# Work to be completed:
Where a line of the listing below includes the word "pixels", reproduce that line.

# Data segment:
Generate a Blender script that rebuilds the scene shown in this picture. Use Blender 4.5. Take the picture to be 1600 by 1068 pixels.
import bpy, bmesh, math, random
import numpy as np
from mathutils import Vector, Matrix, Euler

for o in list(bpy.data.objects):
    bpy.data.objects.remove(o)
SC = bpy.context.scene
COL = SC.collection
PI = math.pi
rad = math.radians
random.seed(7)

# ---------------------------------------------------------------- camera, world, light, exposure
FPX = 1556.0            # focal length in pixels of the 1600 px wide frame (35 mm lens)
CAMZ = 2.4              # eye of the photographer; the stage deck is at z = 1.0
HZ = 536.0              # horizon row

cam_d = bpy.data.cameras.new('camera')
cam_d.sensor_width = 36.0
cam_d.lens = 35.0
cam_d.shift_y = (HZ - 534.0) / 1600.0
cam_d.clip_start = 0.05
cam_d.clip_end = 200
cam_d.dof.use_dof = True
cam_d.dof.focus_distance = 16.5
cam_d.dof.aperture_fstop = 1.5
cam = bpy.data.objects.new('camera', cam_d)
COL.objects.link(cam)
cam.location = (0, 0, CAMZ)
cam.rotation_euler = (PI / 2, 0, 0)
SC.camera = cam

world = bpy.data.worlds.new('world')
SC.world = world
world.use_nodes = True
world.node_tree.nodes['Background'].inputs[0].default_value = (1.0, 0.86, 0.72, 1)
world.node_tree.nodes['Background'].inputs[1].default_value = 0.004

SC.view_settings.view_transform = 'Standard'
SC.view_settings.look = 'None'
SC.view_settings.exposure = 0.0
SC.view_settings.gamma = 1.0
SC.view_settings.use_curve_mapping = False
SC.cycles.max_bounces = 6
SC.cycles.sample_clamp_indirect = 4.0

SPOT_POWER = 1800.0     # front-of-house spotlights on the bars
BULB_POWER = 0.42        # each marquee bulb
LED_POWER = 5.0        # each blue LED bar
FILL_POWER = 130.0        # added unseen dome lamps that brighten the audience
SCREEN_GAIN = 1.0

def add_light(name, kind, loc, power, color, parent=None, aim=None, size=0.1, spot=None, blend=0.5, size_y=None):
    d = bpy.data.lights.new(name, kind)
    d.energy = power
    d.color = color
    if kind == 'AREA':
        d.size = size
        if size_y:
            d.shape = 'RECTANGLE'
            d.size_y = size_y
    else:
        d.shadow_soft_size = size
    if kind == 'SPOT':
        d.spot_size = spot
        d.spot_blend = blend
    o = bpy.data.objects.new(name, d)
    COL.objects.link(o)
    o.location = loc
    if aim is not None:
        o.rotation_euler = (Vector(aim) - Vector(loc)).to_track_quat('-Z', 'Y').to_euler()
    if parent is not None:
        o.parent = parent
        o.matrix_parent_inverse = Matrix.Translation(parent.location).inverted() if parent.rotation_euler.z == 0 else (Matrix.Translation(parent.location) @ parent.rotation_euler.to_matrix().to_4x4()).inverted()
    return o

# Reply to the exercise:
Generate a Blender script that rebuilds the scene shown in this picture. Use Blender 4.5. Take the picture to be 1600 by 1068 pixels.
FPX = 1556.0            # focal length in pixels of the 1600 px wide frame (35 mm lens)